To help address that confusion, Bryan Cave Leighton Paisner is publishing a multi-part series that discusses the questions most frequently asked by clients concerning the GDPR.

Question: Can a company send data breach notifications to impacted individuals through email?

Answer: Yes. Most United States data breach notification laws specify the medium that a company must use when notifying individuals about a data breach.  While all states permit notification using a written notice (i.e., United States mail), most states only permit notifying an individual of a data breach using email if one of the following two factors is met:

1) The individual has consented to the use of electronic records pursuant to the E-Sign Act. Under the e-Sign Act an individual must affirmatively consent to the use of email, and be provided with a clear statement concerning their right to opt-out of the use of email in the future.[1]

2) The company maintains its own notification procedure as part of its information security policy, and that procedure permits notification of impacted individuals by email.[2]

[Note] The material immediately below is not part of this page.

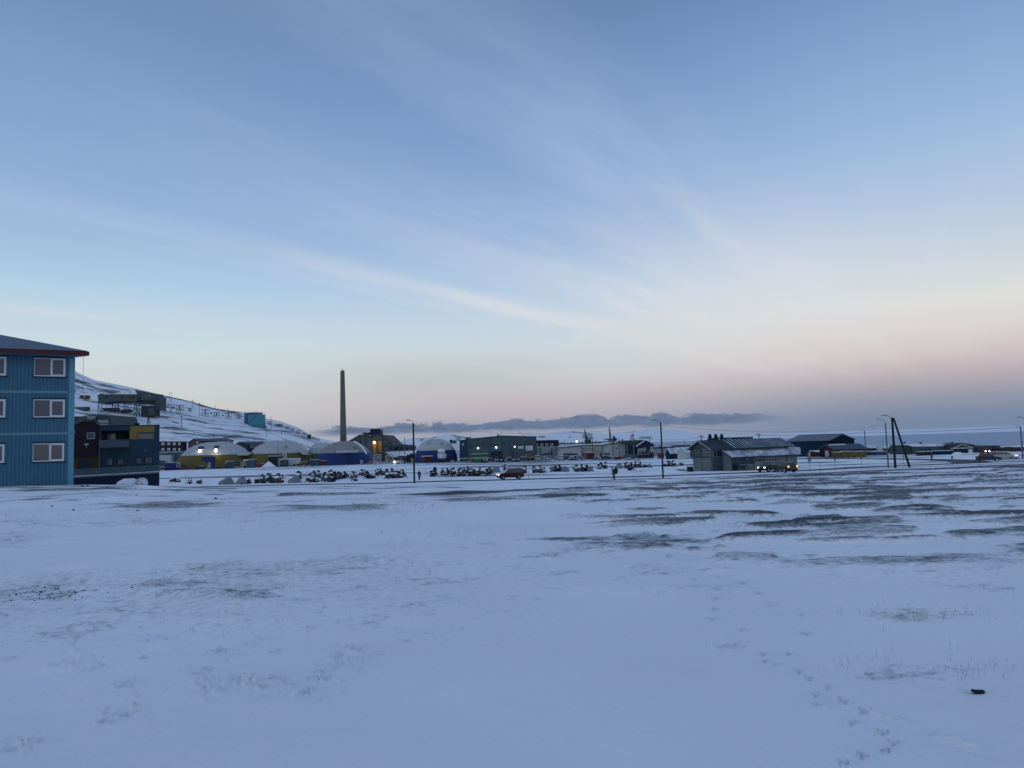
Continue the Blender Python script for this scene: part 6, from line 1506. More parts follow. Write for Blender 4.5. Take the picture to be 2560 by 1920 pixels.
crate('shipping_container', 'low red brown container in front of the blue beige hall', 'container', 797, 826, 1151.5, 1163, 306, 2.5, mat('maroon_container',(.08,.033,.036),.7,.15,.6), CG, 8)
single('snow_pile', MB().lathe((X(672,304,1160),304,g1(X(672,304,1160),304)-.2), [(3.4,0),(2.2,.8),(.9,1.9),(.1,2.5)], 12), SNOW, 'steep conical snow pile between the bright red car and dark porch', 'snow pile', (X(672,304,1160),304,g1(X(672,304,1160),304)-.2), 'snow piles')
t = thing('trailer', 'low dark red trailer with junk on it below the first yellow hall', 'trailer', P(470,1172,298)); D = 298.
part('bed', MB().pbox(457,483,1169.5,1172.5,D,2), CARRED, t); part('load', MB().ball(P(466,1168,D+1),1.2,.8,.5,8,5,.2,1).ball(P(475,1168.5,D+1),1.0,.8,.4,8,5,.2,2), DARK, t)
t = thing('trailer', 'long flat dark trailer between the blue door and teal container', 'trailer', P(549,1170,300)); D = 300.
part('bed', MB().pbox(537,562,1168,1171,D,2), DARK, t); part('load', MB().pbox(540,560,1166.8,1168,D,1.4,.3), TARPG, t)
single('covered_sledge', MB().ball((X(515,297,1170),297,g1(X(515,297,1170),297)), 1.4,.9,.7,12,6,.06,4), TARP, 'grey rounded tarpaulin heap before the blue hall door', 'tarpaulin heap', (X(515,297,1170),297,g1(X(515,297,1170),297)))
t = thing('site_hut', 'red brown site hut with snow on top before the deep blue hall', 'hut', P(1066,1155,297)); D = 297.
part('wall', MB().pbox(1053,1080,1141,1155.5,D,2.6), REDW, t); part('roof', MB().pbox(1052,1081,1139.6,1141,D,3,-.2), SNOW, t); pwin(t, 1054.5, 1060.5, 1143.5, 1152.5, D, fm=mat('hut_frame',(.3,.24,.2),.7,.1,1), pm=GLASSD, t=.12, name='door')
crate('shipping_container', 'plain red brown container right of the white boat', 'container', 1118, 1128, 1140, 1153.5, 300, 2.5, REDW, CG, 4, False)
t = thing('equipment_stand', 'narrow grey cabinet in front of the blue wall left of the stair', 'cabinet', P(904,1160,300)); D = 300.; part('body', MB().pbox(900.5,906.5,1152,1161,D,1), PALEG, t); part('cap', MB().pbox(900,907,1151.2,1152,D,1.2,-.1), SNOW, t)
t = thing('dish', 'tilted pale half round shell lying against the blue hall', 'dish', P(925,1158,300)); part('shell', MB().pprism([(914,1159),(921,1154),(930,1150.5),(929,1158)], 300, .8), TAN, t); part('foot', MB().pbox(914,930,1158.4,1160,300,1), DARK, t)
# motor boat ashore, bow towards the camera
D = 292.; cx_ = X(1102,D,1140); zg = g1(cx_, D)
t = thing('motor_boat', 'white motor boat ashore, bow towards the camera, before the deep blue hall', 'boat', (cx_, D, zg))
zk = Z(1151,D,1102)
secs = []
for i in range(9):
    u = i/8; y = D+6.5*u; w_ = 1.72*min(1,(.04+u*2.2)**.6) if u < .5 else 1.72; top = zk+2.1+.55*(1-u)**2
    secs.append([(cx_-w_,y,top),(cx_-w_*.8,y,zk+.75),(cx_,y,zk+.35*(1-u)**2),(cx_+w_*.8,y,zk+.75),(cx_+w_,y,top)])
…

Unlike the United States, the GDPR does not directly discuss the medium that a company must use when notifying individuals about a data breach.  The Article 29 Working Party, however, has recognized that email or SMS text messages are forms of “direct messaging” that would transparently communicate to data subjects that a breach has occurred.[3]  If a breach involved the loss of the email of a data subject, however, a company should be cognizant of the fact that the email “channel [of communication] could also be used by attackers impersonating the controller.”[4]  So, for example, an attacker that has obtained the email addresses of customers of a company could send a fictitious phishing email that purports to notify individuals about the data breach and ask them to provide additional categories of sensitive information as part of an enrollment for identity theft restoration services. 

In order to prevent data subjects from being at-risk from phishing emails relating to the breach, companies should consider making clear to data subjects that the company will not request that the data subject provide additional personal data via email or through a link within an email sent from the company. 


1. 15 U.S.C. 7001(c)(1).

2. See, e.g., Cal. Civil Code 1798.82(l).  Approximately 36 jurisdictions in the United States allow a company to follow its own pre-posted data breach notification policy when selecting the format in which notifications are sent.

3. Article 29 Data Protection Working Party, WP250Revo.01: Guidelines on Personal Data Breach Notification Under Regulation 2016/679 at 6 (Feb. 6, 2018) at 21.

4. Article 29 Data Protection Working Party, WP250Revo.01: Guidelines on Personal Data Breach Notification Under Regulation 2016/679 at 6 (Feb. 6, 2018) at 21.